**STATED GOAL**
Copy all of the material word for word, except for the pictures.
BEGIN
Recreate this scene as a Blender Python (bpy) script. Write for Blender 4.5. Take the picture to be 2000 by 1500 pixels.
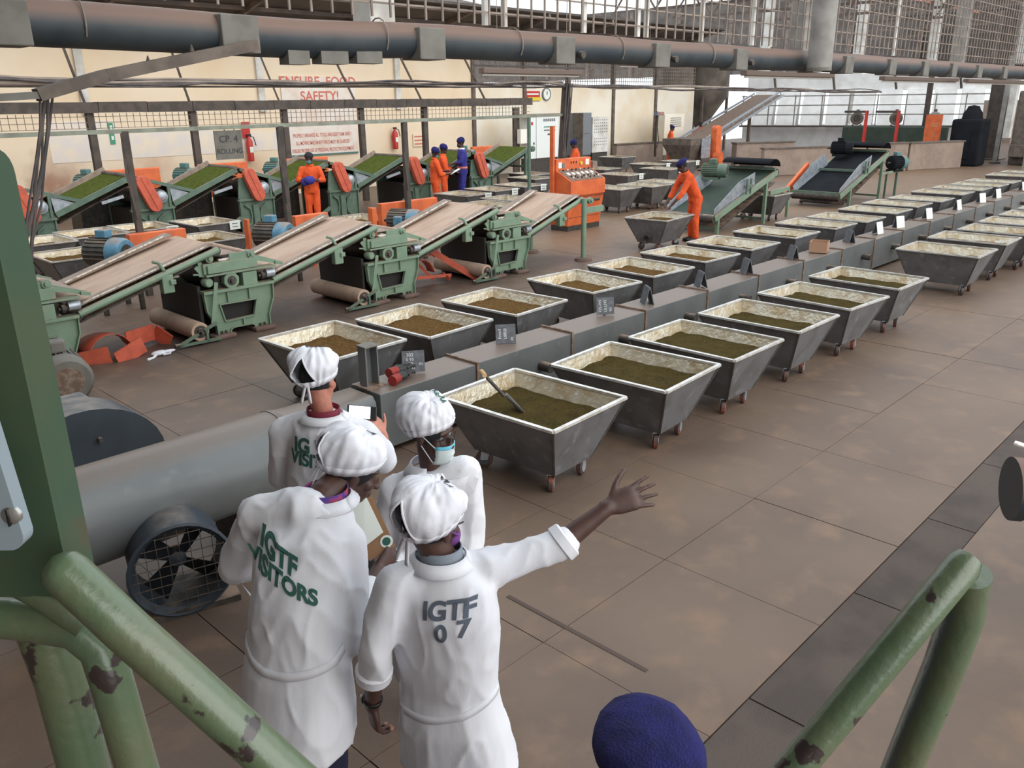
import bpy, bmesh, math, random
import numpy as np
from math import sin, cos, pi, radians, hypot
from mathutils import Vector, Matrix, noise, Quaternion
from mathutils.bvhtree import BVHTree
from mathutils.geometry import tessellate_polygon
random.seed(7)
for o in list(bpy.data.objects): bpy.data.objects.remove(o)
S = bpy.context.scene; COL = S.collection
Vc = Vector
# ------------------------------------------------------------------ camera, world, exposure
# the hall's frame: +X along the trolley rows, +Y towards the beige wall, Z up; the floor is z = 0
FPX, HC, TH, ROLL, AZ = 1608.0, 2.85, radians(19.01), radians(-.68), radians(44.09)
HD = Vc((cos(AZ), sin(AZ), 0)); RT = Vc((sin(AZ), -cos(AZ), 0)); UPZ = Vc((0, 0, 1))
FW = HD*cos(TH) - UPZ*sin(TH); _u = HD*sin(TH) + UPZ*cos(TH)
CR = RT*cos(ROLL) + _u*sin(ROLL); CU = _u*cos(ROLL) - RT*sin(ROLL)
CAM = Vc((0, 0, HC))
cd = bpy.data.cameras.new('camera'); cam = bpy.data.objects.new('camera', cd); COL.objects.link(cam)
cd.sensor_width = 36; cd.lens = 36*FPX/2000; cd.clip_start = .05; cd.clip_end = 400
cam.matrix_world = Matrix(((CR.x, CU.x, -FW.x, 0), (CR.y, CU.y, -FW.y, 0), (CR.z, CU.z, -FW.z, HC), (0, 0, 0, 1)))
S.camera = cam
S.view_settings.view_transform = 'Standard'; S.view_settings.look = 'None'
S.view_settings.gamma = 1; S.view_settings.use_curve_mapping = False
S.view_settings.exposure = 0.74
W = bpy.data.worlds.new('overcast_sky'); S.world = W; W.use_nodes = True
W.node_tree.nodes['Background'].inputs[0].default_value = (.86, .93, 1.0, 1)
W.node_tree.nodes['Background'].inputs[1].default_value = 1.0
sd = bpy.data.lights.new('hazy_sun', 'SUN'); sd.energy = 1.1; sd.angle = radians(70); sd.color = (1.0, .95, .87)
sun = bpy.data.objects.new('hazy_sun', sd); COL.objects.link(sun); sun.rotation_euler = Vc((-.04, .9, -.44)).to_track_quat('-Z', 'Y').to_euler()
# measured places: a point of the photograph on a plane of the hall (z, y, x or view depth known)
def _ray(x, y): return FW*FPX + CR*(x-1000) + CU*(750-y)
def onZ(x, y, z=0.0): d = _ray(x, y); return CAM + d*((z-HC)/d.z)
def onY(x, y, v): d = _ray(x, y); return CAM + d*(v/d.y)
def onX(x, y, u): d = _ray(x, y); return CAM + d*(u/d.x)
def RF(r, f, z): return RT*r + HD*f + UPZ*z            # right / forward of the stair head, in metres
def onF(x, y, f): d = _ray(x, y); return CAM + d*(f/d.dot(HD))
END
**EXERCISE RESPONSE**
Recreate this scene as a Blender Python (bpy) script. Write for Blender 4.5. Take the picture to be 2000 by 1500 pixels.
import bpy, bmesh, math, random
import numpy as np
from math import sin, cos, pi, radians, hypot
from mathutils import Vector, Matrix, noise, Quaternion
from mathutils.bvhtree import BVHTree
from mathutils.geometry import tessellate_polygon
random.seed(7)
for o in list(bpy.data.objects): bpy.data.objects.remove(o)
S = bpy.context.scene; COL = S.collection
Vc = Vector
# ------------------------------------------------------------------ camera, world, exposure
# the hall's frame: +X along the trolley rows, +Y towards the beige wall, Z up; the floor is z = 0
FPX, HC, TH, ROLL, AZ = 1608.0, 2.85, radians(19.01), radians(-.68), radians(44.09)
HD = Vc((cos(AZ), sin(AZ), 0)); RT = Vc((sin(AZ), -cos(AZ), 0)); UPZ = Vc((0, 0, 1))
FW = HD*cos(TH) - UPZ*sin(TH); _u = HD*sin(TH) + UPZ*cos(TH)
CR = RT*cos(ROLL) + _u*sin(ROLL); CU = _u*cos(ROLL) - RT*sin(ROLL)
CAM = Vc((0, 0, HC))
cd = bpy.data.cameras.new('camera'); cam = bpy.data.objects.new('camera', cd); COL.objects.link(cam)
cd.sensor_width = 36; cd.lens = 36*FPX/2000; cd.clip_start = .05; cd.clip_end = 400
cam.matrix_world = Matrix(((CR.x, CU.x, -FW.x, 0), (CR.y, CU.y, -FW.y, 0), (CR.z, CU.z, -FW.z, HC), (0, 0, 0, 1)))
S.camera = cam
S.view_settings.view_transform = 'Standard'; S.view_settings.look = 'None'
S.view_settings.gamma = 1; S.view_settings.use_curve_mapping = False
S.view_settings.exposure = 0.74
W = bpy.data.worlds.new('overcast_sky'); S.world = W; W.use_nodes = True
W.node_tree.nodes['Background'].inputs[0].default_value = (.86, .93, 1.0, 1)
W.node_tree.nodes['Background'].inputs[1].default_value = 1.0
sd = bpy.data.lights.new('hazy_sun', 'SUN'); sd.energy = 1.1; sd.angle = radians(70); sd.color = (1.0, .95, .87)
sun = bpy.data.objects.new('hazy_sun', sd); COL.objects.link(sun); sun.rotation_euler = Vc((-.04, .9, -.44)).to_track_quat('-Z', 'Y').to_euler()
# measured places: a point of the photograph on a plane of the hall (z, y, x or view depth known)
def _ray(x, y): return FW*FPX + CR*(x-1000) + CU*(750-y)
def onZ(x, y, z=0.0): d = _ray(x, y); return CAM + d*((z-HC)/d.z)
def onY(x, y, v): d = _ray(x, y); return CAM + d*(v/d.y)
def onX(x, y, u): d = _ray(x, y); return CAM + d*(u/d.x)
def RF(r, f, z): return RT*r + HD*f + UPZ*z            # right / forward of the stair head, in metres
def onF(x, y, f): d = _ray(x, y); return CAM + d*(f/d.dot(HD))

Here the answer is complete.